Reproduce exactly the lines below, from the first through the one containing "from mathutils import Vector, Matrix", and nothing more.

DATA SHOWN »
● ● ●

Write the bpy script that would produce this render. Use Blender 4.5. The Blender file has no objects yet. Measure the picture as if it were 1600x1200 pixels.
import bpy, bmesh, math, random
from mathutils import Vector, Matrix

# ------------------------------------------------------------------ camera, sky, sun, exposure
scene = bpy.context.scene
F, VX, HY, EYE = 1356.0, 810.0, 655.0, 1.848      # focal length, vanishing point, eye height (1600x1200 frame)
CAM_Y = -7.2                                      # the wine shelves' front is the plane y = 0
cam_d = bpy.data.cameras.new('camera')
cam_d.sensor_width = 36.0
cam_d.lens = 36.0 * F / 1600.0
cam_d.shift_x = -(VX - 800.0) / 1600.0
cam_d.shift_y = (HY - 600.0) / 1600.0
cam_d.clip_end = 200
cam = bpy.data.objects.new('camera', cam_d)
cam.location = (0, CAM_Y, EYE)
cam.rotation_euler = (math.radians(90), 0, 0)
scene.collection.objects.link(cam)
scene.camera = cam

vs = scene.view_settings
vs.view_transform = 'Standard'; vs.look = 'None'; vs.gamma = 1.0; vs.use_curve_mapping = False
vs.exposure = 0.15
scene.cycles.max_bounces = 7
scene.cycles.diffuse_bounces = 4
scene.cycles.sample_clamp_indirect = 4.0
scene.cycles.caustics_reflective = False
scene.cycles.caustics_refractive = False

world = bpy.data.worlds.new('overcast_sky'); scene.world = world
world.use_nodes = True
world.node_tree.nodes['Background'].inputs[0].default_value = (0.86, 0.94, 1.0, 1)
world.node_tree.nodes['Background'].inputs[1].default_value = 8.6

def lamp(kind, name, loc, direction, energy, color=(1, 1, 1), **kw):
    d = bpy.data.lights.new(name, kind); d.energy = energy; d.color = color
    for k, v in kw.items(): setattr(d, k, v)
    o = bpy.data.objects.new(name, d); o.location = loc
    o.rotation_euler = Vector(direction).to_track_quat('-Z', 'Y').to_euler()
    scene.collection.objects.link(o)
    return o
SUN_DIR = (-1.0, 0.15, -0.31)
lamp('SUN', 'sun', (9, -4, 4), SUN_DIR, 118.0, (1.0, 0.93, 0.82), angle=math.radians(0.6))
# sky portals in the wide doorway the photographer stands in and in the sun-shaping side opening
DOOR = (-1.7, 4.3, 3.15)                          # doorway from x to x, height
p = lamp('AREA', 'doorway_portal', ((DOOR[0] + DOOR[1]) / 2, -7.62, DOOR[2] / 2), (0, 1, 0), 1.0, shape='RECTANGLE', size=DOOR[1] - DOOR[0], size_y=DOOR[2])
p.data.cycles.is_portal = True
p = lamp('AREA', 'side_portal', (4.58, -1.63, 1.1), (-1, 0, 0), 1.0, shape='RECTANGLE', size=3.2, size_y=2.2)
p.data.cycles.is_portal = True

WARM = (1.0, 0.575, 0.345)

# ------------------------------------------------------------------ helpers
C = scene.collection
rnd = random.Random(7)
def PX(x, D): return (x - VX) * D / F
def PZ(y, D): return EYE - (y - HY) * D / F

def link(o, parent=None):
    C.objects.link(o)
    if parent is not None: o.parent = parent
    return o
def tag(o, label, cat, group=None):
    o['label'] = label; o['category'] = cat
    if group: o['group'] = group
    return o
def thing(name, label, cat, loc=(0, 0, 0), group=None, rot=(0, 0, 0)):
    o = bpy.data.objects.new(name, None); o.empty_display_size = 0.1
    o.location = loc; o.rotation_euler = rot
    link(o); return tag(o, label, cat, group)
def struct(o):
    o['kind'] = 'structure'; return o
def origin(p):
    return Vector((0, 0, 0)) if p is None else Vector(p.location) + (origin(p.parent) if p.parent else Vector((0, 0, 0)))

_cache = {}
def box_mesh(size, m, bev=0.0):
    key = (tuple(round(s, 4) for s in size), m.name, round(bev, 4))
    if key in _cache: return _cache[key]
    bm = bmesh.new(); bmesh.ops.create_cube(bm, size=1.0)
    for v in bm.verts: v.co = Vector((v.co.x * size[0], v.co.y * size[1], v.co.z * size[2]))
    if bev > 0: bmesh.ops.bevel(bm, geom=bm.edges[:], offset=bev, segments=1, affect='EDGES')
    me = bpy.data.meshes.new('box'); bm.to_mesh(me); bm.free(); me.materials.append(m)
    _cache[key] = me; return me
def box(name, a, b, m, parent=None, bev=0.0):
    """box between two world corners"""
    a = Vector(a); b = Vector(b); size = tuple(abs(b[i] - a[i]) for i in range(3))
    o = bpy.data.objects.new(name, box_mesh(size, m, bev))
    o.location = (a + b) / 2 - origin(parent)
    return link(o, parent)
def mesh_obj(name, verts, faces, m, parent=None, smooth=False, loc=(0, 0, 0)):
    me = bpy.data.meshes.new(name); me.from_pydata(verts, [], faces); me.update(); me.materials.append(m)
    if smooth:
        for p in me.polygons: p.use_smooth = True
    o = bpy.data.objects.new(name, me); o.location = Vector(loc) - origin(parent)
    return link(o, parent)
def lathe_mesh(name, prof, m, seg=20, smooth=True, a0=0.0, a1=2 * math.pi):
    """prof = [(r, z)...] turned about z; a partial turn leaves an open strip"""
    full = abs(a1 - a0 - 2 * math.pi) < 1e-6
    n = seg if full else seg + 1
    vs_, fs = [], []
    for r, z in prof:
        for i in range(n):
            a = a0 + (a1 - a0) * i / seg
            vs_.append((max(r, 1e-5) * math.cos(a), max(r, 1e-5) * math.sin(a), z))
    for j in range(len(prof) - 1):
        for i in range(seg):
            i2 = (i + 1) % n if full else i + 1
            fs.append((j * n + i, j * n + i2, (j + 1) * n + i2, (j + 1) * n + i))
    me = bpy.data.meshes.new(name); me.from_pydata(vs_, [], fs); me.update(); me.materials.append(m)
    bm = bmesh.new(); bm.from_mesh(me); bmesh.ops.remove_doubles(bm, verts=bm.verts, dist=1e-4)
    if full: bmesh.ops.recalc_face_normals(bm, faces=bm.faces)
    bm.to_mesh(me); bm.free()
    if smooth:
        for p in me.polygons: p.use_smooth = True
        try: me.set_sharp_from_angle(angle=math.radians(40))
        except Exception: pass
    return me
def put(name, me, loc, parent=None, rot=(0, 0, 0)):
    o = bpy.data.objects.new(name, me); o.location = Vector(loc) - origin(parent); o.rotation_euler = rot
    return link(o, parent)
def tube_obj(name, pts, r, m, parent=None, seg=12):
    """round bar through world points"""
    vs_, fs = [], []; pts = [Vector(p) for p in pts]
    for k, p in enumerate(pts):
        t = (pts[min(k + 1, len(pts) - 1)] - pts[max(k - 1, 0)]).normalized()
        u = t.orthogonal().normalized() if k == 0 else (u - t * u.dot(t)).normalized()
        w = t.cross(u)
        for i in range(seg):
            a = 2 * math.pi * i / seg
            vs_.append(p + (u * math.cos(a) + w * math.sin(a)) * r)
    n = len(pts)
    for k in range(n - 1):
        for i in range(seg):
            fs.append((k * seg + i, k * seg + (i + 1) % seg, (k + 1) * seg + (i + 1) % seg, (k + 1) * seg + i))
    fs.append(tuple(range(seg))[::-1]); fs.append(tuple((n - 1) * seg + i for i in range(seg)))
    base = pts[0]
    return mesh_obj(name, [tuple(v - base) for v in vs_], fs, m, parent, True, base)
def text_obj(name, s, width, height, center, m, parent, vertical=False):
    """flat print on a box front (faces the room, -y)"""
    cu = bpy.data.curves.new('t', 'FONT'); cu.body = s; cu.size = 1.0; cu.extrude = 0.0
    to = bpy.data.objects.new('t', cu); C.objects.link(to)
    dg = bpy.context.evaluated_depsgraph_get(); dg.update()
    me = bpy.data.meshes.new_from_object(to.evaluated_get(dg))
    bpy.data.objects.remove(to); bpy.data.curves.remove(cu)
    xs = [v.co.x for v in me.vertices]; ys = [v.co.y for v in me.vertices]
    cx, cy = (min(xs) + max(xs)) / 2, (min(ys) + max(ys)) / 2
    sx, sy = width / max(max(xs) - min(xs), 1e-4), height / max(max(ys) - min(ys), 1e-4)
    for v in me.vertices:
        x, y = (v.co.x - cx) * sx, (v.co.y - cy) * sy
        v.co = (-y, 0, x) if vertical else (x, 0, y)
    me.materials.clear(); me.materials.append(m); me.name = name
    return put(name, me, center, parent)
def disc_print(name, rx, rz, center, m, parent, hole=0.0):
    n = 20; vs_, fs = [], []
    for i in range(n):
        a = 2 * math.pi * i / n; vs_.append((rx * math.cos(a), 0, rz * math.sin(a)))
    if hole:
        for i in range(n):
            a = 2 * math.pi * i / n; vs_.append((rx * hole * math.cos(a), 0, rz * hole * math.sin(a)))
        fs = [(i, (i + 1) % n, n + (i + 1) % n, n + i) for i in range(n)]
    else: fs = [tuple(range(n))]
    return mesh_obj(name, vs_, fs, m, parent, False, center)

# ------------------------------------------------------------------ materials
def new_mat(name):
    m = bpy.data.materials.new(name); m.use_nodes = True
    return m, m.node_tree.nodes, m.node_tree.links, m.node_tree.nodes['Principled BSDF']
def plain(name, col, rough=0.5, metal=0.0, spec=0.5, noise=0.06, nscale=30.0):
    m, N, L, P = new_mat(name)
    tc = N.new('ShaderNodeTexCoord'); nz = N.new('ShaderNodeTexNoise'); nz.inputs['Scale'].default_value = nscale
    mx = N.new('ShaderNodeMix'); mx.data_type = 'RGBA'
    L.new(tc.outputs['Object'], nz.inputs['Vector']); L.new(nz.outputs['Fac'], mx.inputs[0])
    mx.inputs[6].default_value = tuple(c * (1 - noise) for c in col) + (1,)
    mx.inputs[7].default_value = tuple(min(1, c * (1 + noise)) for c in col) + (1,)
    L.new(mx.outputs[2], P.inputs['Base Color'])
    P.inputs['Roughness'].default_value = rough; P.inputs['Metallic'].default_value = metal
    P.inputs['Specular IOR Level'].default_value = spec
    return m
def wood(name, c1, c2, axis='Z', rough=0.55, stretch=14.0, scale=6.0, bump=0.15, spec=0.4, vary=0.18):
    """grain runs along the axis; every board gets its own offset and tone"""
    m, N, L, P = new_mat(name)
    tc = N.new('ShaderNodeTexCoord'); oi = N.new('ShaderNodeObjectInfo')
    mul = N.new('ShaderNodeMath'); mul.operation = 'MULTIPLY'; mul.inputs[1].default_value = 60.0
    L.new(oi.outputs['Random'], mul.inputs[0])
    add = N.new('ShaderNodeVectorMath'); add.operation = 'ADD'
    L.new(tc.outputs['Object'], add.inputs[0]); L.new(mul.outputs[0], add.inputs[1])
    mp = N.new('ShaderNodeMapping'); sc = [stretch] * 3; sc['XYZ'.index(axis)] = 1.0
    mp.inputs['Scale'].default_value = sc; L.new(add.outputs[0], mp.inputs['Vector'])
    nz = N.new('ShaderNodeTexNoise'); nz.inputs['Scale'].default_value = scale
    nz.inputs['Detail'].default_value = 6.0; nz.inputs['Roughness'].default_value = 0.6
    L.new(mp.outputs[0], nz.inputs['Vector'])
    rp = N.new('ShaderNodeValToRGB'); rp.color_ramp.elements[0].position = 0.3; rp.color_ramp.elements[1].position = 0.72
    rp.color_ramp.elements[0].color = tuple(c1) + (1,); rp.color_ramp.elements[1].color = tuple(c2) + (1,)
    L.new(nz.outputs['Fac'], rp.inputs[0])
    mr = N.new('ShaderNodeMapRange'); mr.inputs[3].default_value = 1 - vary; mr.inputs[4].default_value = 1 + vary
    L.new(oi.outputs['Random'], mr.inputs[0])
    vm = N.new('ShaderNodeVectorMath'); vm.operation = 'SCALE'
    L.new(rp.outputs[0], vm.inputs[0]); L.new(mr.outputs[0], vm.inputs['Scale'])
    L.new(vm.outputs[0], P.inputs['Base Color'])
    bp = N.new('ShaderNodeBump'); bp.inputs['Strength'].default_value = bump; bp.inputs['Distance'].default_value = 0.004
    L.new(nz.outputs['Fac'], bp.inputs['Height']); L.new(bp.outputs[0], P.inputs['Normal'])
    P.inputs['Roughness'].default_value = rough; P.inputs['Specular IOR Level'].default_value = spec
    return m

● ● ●

TASK RESPONSE »
Write the bpy script that would produce this render. Use Blender 4.5. The Blender file has no objects yet. Measure the picture as if it were 1600x1200 pixels.
import bpy, bmesh, math, random
from mathutils import Vector, Matrix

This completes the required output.